··· INPUT ROWS ···

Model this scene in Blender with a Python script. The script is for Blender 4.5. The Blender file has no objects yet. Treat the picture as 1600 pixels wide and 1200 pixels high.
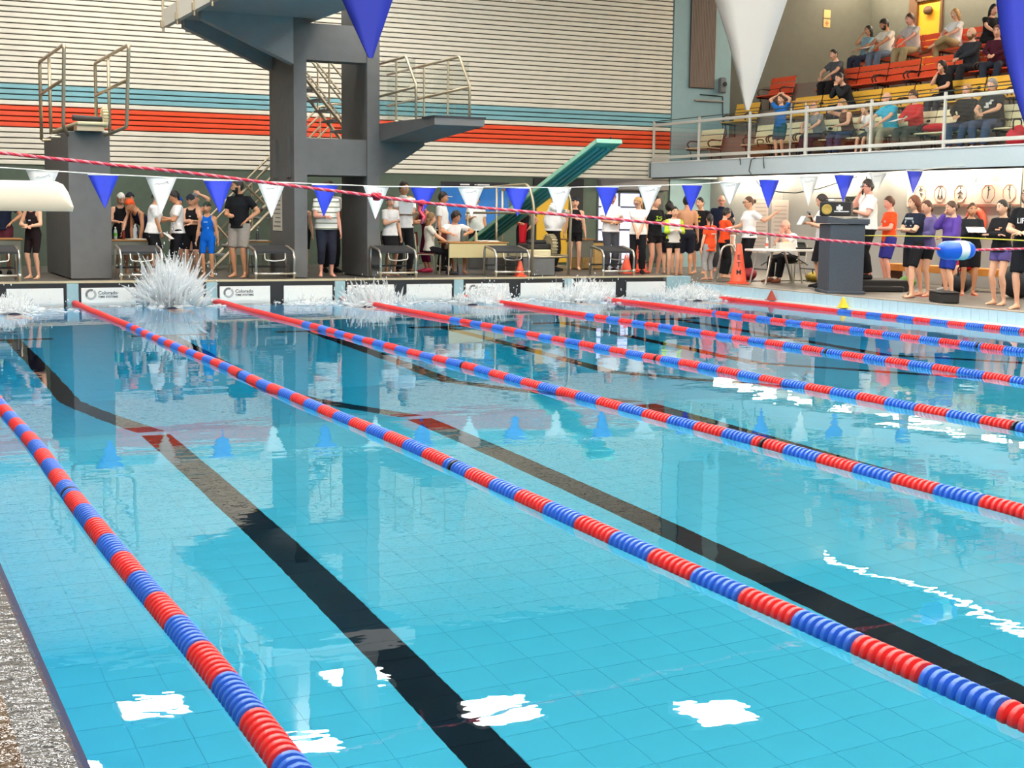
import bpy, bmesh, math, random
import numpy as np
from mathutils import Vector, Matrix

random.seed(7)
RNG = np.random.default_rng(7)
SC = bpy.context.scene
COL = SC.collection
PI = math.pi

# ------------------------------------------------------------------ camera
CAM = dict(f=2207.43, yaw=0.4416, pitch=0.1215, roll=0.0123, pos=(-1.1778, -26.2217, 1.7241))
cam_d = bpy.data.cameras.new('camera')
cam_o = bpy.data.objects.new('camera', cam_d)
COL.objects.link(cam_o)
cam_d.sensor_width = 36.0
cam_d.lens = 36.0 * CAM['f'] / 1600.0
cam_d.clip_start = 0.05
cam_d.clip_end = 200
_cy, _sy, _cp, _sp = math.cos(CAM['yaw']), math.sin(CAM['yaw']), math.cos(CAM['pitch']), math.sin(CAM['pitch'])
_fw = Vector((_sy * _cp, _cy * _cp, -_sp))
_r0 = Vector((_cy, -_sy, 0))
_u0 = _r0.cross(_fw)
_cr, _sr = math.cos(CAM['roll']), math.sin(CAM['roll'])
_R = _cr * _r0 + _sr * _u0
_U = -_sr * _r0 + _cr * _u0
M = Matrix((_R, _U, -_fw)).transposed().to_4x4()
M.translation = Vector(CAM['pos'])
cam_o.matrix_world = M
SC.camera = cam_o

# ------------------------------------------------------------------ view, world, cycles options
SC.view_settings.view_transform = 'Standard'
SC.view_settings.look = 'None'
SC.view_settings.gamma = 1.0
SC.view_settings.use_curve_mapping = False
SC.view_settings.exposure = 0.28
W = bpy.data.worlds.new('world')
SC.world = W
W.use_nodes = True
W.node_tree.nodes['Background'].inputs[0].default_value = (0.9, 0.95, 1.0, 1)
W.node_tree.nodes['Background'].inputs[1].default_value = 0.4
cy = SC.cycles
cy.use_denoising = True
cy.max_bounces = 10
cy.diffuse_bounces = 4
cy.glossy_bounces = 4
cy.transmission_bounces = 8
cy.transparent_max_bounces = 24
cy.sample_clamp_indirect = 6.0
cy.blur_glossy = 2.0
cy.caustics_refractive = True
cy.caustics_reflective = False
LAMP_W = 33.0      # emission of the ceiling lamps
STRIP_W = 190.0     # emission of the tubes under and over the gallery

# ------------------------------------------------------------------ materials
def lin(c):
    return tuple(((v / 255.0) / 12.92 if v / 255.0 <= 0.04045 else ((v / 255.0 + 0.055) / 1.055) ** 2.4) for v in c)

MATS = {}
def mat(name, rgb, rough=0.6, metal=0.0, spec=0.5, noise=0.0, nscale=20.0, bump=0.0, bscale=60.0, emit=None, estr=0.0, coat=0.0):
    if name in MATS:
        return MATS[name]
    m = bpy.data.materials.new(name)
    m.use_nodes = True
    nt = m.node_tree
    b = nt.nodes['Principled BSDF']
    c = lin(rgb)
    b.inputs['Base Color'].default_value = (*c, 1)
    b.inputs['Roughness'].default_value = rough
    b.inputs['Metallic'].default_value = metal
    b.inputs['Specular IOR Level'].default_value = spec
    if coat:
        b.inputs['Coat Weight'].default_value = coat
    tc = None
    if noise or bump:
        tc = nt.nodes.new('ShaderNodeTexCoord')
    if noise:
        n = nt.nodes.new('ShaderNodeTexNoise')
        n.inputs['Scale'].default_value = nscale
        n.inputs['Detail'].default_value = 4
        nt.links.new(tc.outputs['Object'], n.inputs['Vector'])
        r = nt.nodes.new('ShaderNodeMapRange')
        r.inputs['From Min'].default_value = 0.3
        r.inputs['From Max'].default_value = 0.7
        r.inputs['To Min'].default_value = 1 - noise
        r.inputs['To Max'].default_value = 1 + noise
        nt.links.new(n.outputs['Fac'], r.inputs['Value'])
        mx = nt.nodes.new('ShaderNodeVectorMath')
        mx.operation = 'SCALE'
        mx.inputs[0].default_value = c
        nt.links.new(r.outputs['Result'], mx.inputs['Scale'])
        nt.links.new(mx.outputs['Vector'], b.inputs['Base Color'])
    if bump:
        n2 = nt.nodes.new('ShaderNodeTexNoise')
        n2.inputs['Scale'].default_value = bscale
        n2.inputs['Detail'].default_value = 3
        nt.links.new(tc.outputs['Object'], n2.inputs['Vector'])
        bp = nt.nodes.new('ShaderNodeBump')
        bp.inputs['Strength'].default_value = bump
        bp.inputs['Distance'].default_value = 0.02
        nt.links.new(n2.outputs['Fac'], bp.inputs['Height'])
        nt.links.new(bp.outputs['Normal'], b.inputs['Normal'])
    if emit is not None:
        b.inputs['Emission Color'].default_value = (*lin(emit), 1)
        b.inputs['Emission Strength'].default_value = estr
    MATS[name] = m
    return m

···
··· INPUT ROWS ···

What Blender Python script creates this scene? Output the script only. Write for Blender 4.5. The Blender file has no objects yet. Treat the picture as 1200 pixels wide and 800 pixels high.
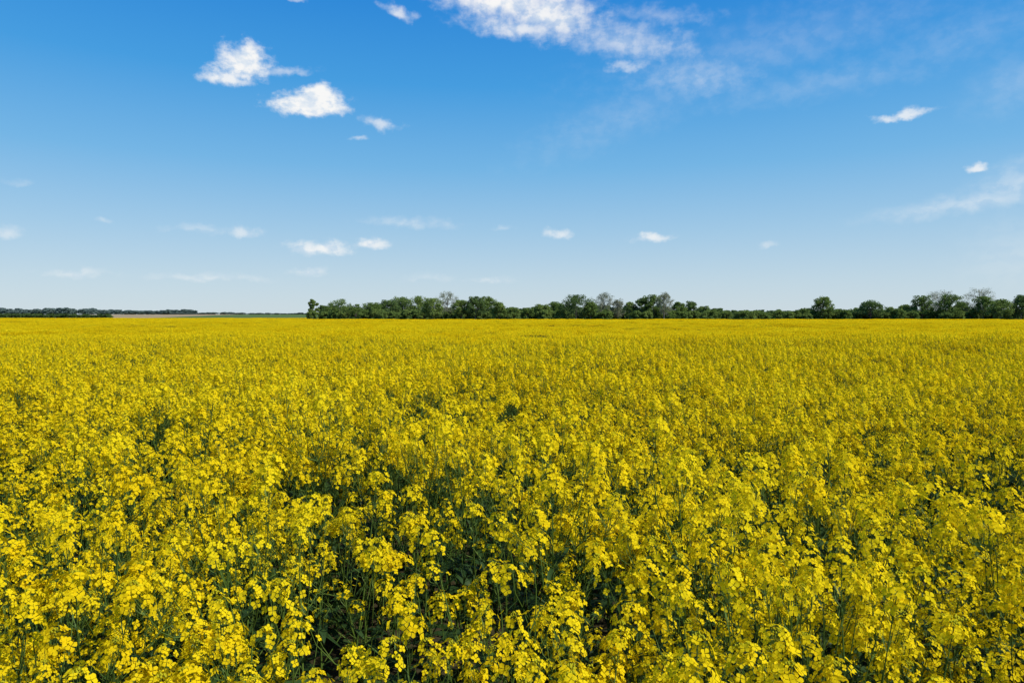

···
··· INPUT ROWS ···

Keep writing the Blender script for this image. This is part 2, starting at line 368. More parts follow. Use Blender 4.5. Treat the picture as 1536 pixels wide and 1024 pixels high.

···

• _WHAT NEEDS TO BE DONE_: Set down, word for word, the lines from the one holding "Model this scene" through the one holding "SC.camera = cam_o". Skip the pictures.

• _SOLUTION TO THIS PROBLEM_:
Model this scene in Blender with a Python script. The script is for Blender 4.5. The Blender file has no objects yet. Treat the picture as 1600 pixels wide and 1200 pixels high.
import bpy, bmesh, math, random
import numpy as np
from mathutils import Vector, Matrix

random.seed(7)
RNG = np.random.default_rng(7)
SC = bpy.context.scene
COL = SC.collection
PI = math.pi

# ------------------------------------------------------------------ camera
CAM = dict(f=2207.43, yaw=0.4416, pitch=0.1215, roll=0.0123, pos=(-1.1778, -26.2217, 1.7241))
cam_d = bpy.data.cameras.new('camera')
cam_o = bpy.data.objects.new('camera', cam_d)
COL.objects.link(cam_o)
cam_d.sensor_width = 36.0
cam_d.lens = 36.0 * CAM['f'] / 1600.0
cam_d.clip_start = 0.05
cam_d.clip_end = 200
_cy, _sy, _cp, _sp = math.cos(CAM['yaw']), math.sin(CAM['yaw']), math.cos(CAM['pitch']), math.sin(CAM['pitch'])
_fw = Vector((_sy * _cp, _cy * _cp, -_sp))
_r0 = Vector((_cy, -_sy, 0))
_u0 = _r0.cross(_fw)
_cr, _sr = math.cos(CAM['roll']), math.sin(CAM['roll'])
_R = _cr * _r0 + _sr * _u0
_U = -_sr * _r0 + _cr * _u0
M = Matrix((_R, _U, -_fw)).transposed().to_4x4()
M.translation = Vector(CAM['pos'])
cam_o.matrix_world = M
SC.camera = cam_o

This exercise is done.